Exercise requirements
Restate word for word the lines of the data below, from the first through the one that has "extra(3, 'cable_tie', bm, MT['white'])".

Given material
==============================

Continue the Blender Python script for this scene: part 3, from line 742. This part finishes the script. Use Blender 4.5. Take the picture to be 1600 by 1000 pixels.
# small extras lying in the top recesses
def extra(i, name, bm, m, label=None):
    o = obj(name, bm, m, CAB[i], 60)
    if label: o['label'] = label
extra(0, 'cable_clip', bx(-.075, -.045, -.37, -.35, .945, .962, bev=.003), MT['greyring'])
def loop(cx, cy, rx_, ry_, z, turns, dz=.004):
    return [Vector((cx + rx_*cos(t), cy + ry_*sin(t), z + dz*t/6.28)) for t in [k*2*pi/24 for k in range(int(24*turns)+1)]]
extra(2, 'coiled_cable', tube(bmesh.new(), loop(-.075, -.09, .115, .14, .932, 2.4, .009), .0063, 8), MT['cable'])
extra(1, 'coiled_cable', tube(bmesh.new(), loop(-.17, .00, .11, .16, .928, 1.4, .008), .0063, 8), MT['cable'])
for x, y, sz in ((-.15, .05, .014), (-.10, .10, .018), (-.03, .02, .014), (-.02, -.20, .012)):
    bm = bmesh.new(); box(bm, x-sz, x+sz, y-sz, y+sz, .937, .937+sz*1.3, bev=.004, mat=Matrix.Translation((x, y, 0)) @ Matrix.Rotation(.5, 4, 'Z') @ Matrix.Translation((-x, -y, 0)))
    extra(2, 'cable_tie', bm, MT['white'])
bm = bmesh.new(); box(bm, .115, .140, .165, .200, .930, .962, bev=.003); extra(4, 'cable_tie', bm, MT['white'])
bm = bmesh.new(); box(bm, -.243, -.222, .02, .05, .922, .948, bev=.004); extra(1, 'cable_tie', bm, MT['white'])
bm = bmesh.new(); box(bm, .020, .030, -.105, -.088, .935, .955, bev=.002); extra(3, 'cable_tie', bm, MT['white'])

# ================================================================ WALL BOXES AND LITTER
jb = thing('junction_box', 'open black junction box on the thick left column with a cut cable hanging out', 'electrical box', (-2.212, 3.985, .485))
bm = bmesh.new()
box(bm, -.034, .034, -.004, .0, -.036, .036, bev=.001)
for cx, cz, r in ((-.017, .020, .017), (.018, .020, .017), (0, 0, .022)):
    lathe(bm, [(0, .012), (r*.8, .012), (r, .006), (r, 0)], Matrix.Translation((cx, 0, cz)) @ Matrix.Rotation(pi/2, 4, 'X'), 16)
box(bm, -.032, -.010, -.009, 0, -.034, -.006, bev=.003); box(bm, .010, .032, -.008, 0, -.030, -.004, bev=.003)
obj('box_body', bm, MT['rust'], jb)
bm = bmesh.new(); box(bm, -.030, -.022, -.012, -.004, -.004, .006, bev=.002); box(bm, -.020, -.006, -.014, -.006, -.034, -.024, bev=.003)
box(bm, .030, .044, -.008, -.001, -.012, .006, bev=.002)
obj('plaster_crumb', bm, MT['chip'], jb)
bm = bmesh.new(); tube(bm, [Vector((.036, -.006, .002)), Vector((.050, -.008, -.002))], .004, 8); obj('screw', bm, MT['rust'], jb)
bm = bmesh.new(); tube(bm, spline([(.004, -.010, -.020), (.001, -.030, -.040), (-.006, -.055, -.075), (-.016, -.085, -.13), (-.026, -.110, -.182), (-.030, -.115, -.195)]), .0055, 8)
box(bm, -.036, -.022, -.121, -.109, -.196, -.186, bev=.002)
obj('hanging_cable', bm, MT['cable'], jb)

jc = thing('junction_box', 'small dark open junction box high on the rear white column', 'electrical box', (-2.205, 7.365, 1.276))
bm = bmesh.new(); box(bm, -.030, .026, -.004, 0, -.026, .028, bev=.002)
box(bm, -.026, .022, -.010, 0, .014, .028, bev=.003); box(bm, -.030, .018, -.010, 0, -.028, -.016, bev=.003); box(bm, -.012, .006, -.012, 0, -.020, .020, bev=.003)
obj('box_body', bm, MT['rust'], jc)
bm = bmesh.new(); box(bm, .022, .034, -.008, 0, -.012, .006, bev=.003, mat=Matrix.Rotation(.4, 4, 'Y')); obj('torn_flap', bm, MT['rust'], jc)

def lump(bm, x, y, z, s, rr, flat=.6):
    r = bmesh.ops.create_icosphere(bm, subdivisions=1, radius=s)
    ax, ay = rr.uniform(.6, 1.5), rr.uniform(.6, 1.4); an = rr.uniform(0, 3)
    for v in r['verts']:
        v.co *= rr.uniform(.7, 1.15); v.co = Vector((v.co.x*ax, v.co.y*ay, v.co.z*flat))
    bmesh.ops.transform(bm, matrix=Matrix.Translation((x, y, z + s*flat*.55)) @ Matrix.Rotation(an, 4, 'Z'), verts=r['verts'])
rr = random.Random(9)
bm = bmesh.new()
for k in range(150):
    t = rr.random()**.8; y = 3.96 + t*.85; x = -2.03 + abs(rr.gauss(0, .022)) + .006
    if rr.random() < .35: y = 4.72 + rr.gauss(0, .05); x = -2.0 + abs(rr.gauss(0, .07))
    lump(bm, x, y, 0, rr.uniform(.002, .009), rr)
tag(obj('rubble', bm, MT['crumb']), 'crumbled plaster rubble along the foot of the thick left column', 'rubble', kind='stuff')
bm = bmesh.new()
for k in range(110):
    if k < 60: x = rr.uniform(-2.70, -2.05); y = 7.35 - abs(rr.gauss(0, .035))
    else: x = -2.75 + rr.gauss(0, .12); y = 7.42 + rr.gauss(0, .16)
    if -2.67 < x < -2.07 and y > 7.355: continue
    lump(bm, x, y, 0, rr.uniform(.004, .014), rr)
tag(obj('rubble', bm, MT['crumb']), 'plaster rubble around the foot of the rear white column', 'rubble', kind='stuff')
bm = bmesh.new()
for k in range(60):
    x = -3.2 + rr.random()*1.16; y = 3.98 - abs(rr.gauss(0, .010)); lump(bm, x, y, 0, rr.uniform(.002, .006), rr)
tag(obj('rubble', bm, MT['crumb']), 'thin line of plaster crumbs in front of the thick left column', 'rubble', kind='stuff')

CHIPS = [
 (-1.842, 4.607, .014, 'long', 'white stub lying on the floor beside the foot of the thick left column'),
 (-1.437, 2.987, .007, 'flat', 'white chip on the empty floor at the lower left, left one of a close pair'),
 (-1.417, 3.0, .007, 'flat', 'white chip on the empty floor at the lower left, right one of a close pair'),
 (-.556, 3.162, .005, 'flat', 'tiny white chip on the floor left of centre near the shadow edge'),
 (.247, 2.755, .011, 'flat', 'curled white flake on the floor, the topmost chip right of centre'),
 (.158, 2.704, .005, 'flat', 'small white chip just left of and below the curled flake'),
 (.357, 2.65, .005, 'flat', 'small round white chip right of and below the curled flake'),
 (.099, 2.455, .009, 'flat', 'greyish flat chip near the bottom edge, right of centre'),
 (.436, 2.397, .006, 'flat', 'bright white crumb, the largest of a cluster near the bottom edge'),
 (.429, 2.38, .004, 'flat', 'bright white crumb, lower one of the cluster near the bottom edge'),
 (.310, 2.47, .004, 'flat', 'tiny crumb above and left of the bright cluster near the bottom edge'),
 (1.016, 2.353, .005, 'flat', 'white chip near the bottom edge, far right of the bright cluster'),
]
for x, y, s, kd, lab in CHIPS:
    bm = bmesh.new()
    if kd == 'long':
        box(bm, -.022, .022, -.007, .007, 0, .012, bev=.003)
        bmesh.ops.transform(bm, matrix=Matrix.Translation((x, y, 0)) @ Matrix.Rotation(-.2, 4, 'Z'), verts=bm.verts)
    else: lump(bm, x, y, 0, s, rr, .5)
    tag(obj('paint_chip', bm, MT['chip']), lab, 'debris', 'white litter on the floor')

==============================

Written reply
Continue the Blender Python script for this scene: part 3, from line 742. This part finishes the script. Use Blender 4.5. Take the picture to be 1600 by 1000 pixels.
# small extras lying in the top recesses
def extra(i, name, bm, m, label=None):
    o = obj(name, bm, m, CAB[i], 60)
    if label: o['label'] = label
extra(0, 'cable_clip', bx(-.075, -.045, -.37, -.35, .945, .962, bev=.003), MT['greyring'])
def loop(cx, cy, rx_, ry_, z, turns, dz=.004):
    return [Vector((cx + rx_*cos(t), cy + ry_*sin(t), z + dz*t/6.28)) for t in [k*2*pi/24 for k in range(int(24*turns)+1)]]
extra(2, 'coiled_cable', tube(bmesh.new(), loop(-.075, -.09, .115, .14, .932, 2.4, .009), .0063, 8), MT['cable'])
extra(1, 'coiled_cable', tube(bmesh.new(), loop(-.17, .00, .11, .16, .928, 1.4, .008), .0063, 8), MT['cable'])
for x, y, sz in ((-.15, .05, .014), (-.10, .10, .018), (-.03, .02, .014), (-.02, -.20, .012)):
    bm = bmesh.new(); box(bm, x-sz, x+sz, y-sz, y+sz, .937, .937+sz*1.3, bev=.004, mat=Matrix.Translation((x, y, 0)) @ Matrix.Rotation(.5, 4, 'Z') @ Matrix.Translation((-x, -y, 0)))
    extra(2, 'cable_tie', bm, MT['white'])
bm = bmesh.new(); box(bm, .115, .140, .165, .200, .930, .962, bev=.003); extra(4, 'cable_tie', bm, MT['white'])
bm = bmesh.new(); box(bm, -.243, -.222, .02, .05, .922, .948, bev=.004); extra(1, 'cable_tie', bm, MT['white'])
bm = bmesh.new(); box(bm, .020, .030, -.105, -.088, .935, .955, bev=.002); extra(3, 'cable_tie', bm, MT['white'])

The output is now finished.